Mais le plus vieux démon de Stephen King est l’addiction. L’auteur eut une relation douloureuse avec la drogue et fut alcoolique pendant de nombreuses années. Ceci explique probablement pourquoi certaines de ses histoires sont si… spéciales. Le sujet de l’addiction est parfois abordé frontalement, en mettant en scène un personnage qui en souffre, comme Jack Torrance. Dans d’autres histoires, il ne s’agit que de métaphores peu explicites. Ainsi, l’histoire de Misery ne dénoncerait pas seulement les fans trop zélés mais l’addiction. Il est vrai qu’Annie éprouve une passion dévorante pour le personnage fictif de Misery ou pour son auteur, Paul. Celui-ci est cantonné à l’histoire de Misery puis retenu dans un huis clos, de la même manière qu’une personne souffrant d’addiction s’enferme dans l’accoutumance. Quand le saint-bernard enragé Cujo s’en prend à une mère et son petit garçon, il ne serait lui-même que la métaphore d’un homme violent et toxique. Ces sens de lecture sont, quelques fois, très bien cachés, mais rendent ces œuvres d’autant plus cruelles.
Un dyptique féministe
Il arrive qu’on reproche à Stephen King de ne pas vraiment savoir écrire les personnages féminins. Bien que Carrie soit son premier roman, il ne parvenait pas à s’identifier ni à s’intéresser à l’adolescente. Heureusement, Tabitha King, son épouse, l’aida à comprendre l’héroïne et à l’apprécier. Bien que l’auteur dépeigne des ménages malheureux, il est marié depuis 1971 et bien conscient que, sans Tabitha, il se contenterait d’écumer les bars, avec les tiroirs emplis de manuscrits inachevés.
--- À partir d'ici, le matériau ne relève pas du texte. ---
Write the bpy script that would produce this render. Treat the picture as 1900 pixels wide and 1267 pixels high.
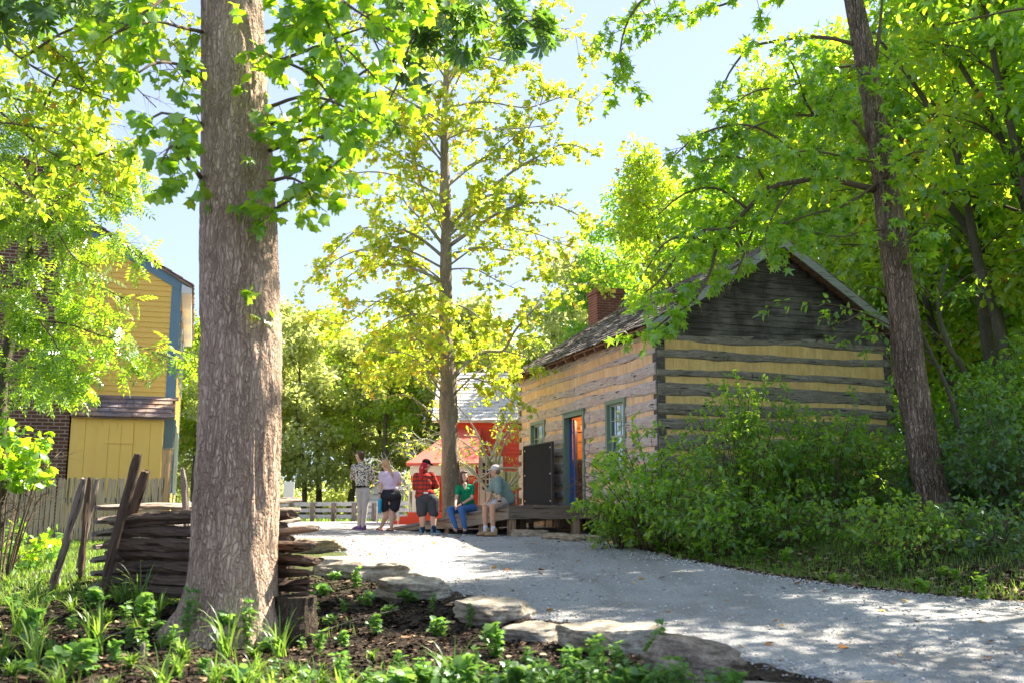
import bpy, bmesh, math, random
import numpy as np
from mathutils import Vector, Matrix, noise
R = math.radians
C = bpy.context.scene.collection
for o in list(bpy.data.objects): bpy.data.objects.remove(o)
scene = bpy.context.scene

# ------------------------------------------------------------------ camera
CAMZ = 0.62
FPX = 1800.0
PITCH = math.atan((935 - 633.5) / FPX)
cam = bpy.data.cameras.new('camera'); camo = bpy.data.objects.new('camera', cam); C.objects.link(camo)
camo.location = (0, 0, CAMZ); camo.rotation_euler = (math.pi/2 + PITCH, 0, 0)
cam.sensor_width = 36; cam.lens = 36*FPX/1900; cam.clip_end = 1500; cam.clip_start = 0.05
cam.dof.use_dof = True; cam.dof.focus_distance = 20.5; cam.dof.aperture_fstop = 2.2
scene.camera = camo
# ------------------------------------------------------------------ sky and sun
SUN_AZ = math.atan2(0.706, 0.545)      # direction to the sun, measured from +Y towards +X
SUN_EL = R(48.5)
w = bpy.data.worlds.new('World'); scene.world = w; w.use_nodes = True
nt = w.node_tree; nt.nodes.clear()
wo = nt.nodes.new('ShaderNodeOutputWorld'); bg = nt.nodes.new('ShaderNodeBackground')
sk = nt.nodes.new('ShaderNodeTexSky'); sk.sky_type = 'NISHITA'; sk.sun_disc = False
sk.sun_elevation = SUN_EL; sk.sun_rotation = SUN_AZ; sk.air_density = 1.0; sk.dust_density = 0.5; sk.ozone_density = 4.0
bg.inputs['Strength'].default_value = 0.132
hs = nt.nodes.new('ShaderNodeHueSaturation'); hs.inputs['Saturation'].default_value = .75; hs.inputs['Hue'].default_value = .515
nt.links.new(sk.outputs[0], hs.inputs['Color']); mx = nt.nodes.new('ShaderNodeMixRGB'); mx.inputs[0].default_value = .8; mx.inputs[2].default_value = (.95, 1.22, 1.85, 1)   # thin high veil that evens the sky
nt.links.new(hs.outputs[0], mx.inputs[1]); nt.links.new(mx.outputs[0], bg.inputs[0]); nt.links.new(bg.outputs[0], wo.inputs[0])
sl = bpy.data.lights.new('sun', 'SUN'); sl.energy = 4.8; sl.angle = R(0.55); sl.color = (1.0, .91, .76)
slo = bpy.data.objects.new('sun', sl); C.objects.link(slo)
sd = Vector((math.sin(SUN_AZ)*math.cos(SUN_EL), math.cos(SUN_AZ)*math.cos(SUN_EL), math.sin(SUN_EL)))
slo.rotation_euler = sd.to_track_quat('Z', 'Y').to_euler(); slo.location = (-10, 10, 30)
scene.view_settings.view_transform = 'Standard'; scene.view_settings.look = 'None'
scene.view_settings.exposure = 2.14; scene.view_settings.gamma = 1; scene.view_settings.use_curve_mapping = False
scene.render.engine = 'CYCLES'
scene.cycles.max_bounces = 8; scene.cycles.transmission_bounces = 6; scene.cycles.diffuse_bounces = 4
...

Dans les années 90, l’auteur commence à faire amende honorable et à donner vie à des héroïnes intéressantes. Jessie (2017) et Dolores Claiborne (1995) ont bien des points communs. Les deux adaptations sont issues de romans rédigés en 1992. Une éclipse joue un rôle majeur dans chaque intrigue. Dolores Claiborne, interprétée par Kathie Bates, est soupçonnée du meurtre de la vieille dame pour qui elle travaillait. Cette enquête lui sert de prétexte pour revenir sur une affaire antérieure : la disparition de son mari, des années plus tôt. Il s’agissait d’un homme alcoolique, abusif envers son épouse mais aussi envers leur fille. Dans Jessie, l’héroïne éponyme est contrainte de participer aux jeux sexuels de son mari, avant que celui-ci ne soit victime d’une crise cardiaque. Menottée à son lit, la jeune femme commence à avoir des hallucinations qui font ressurgir des souvenirs enfouis. Mais s’agit-il seulement d’hallucinations ? Dans les deux cas, une femme blessée par le passé prend sa revanche sur la gent masculine. Dans la même veine, on peut mentionner le film Couple Modèle (2014), dans lequel Darcy (Joan Allen) réalise, après des années de ménage, que son mari est un tueur en série…
Épilogue
Stephen King est probablement l’auteur vivant le plus adapté au monde, si bien qu’on peut parler de SKCU. Les histoires qu’il écrit peuvent terrifier mais ce n’est peut-être pas la peur qui unifie à ce point les gens. Les lecteurs et lectrices, puis les spectateurs et spectatrices sont rassemblés par des thématiques qui leur semblent authentiques et qui leur parlent… La lutte sempiternelle du bien contre le mal, les huis clos, la maltraitance ou au contraire la revanche des enfants : tout cela suscite des émotions intenses. Si aucune phobie n’est épargnée, qu’il s’agisse de la peur des clowns, des chiens ou des… presseuses tueuses ; ces histoires et par extension ces films renvoient surtout à des doutes et des angoisses ancrés dans la réalité. L’auteur essayait lui-même d’exorciser sa peur de l’addiction. Il y a bien sûr beaucoup à redire sur le SKCU. Une quantité non négligeable d’adaptations ont mal vieilli, lorsqu’il ne s’agit pas de nanars. Cela n’en demeure pas moins une œuvre majeure de la pop culture.
Si vous souhaitez en savoir davantage, je vous encourage vivement à découvrir certaines des adaptations mentionnées plus haut, voire même les romans ou nouvelles dont elles sont tirées. Je ne peux que conseiller le visionnage du documentaire Stephen King – Le mal nécessaire (Amazon Prime) ainsi que la lecture de deux ouvrages. D’après une histoire de Stephen King recense les différentes adaptations tirées de l’imaginaire de l’auteur, en récapitulant les points communs ou les différences entre les films et romans. Stephen King à l’écran résume de manière plus analytique lesdites adaptations.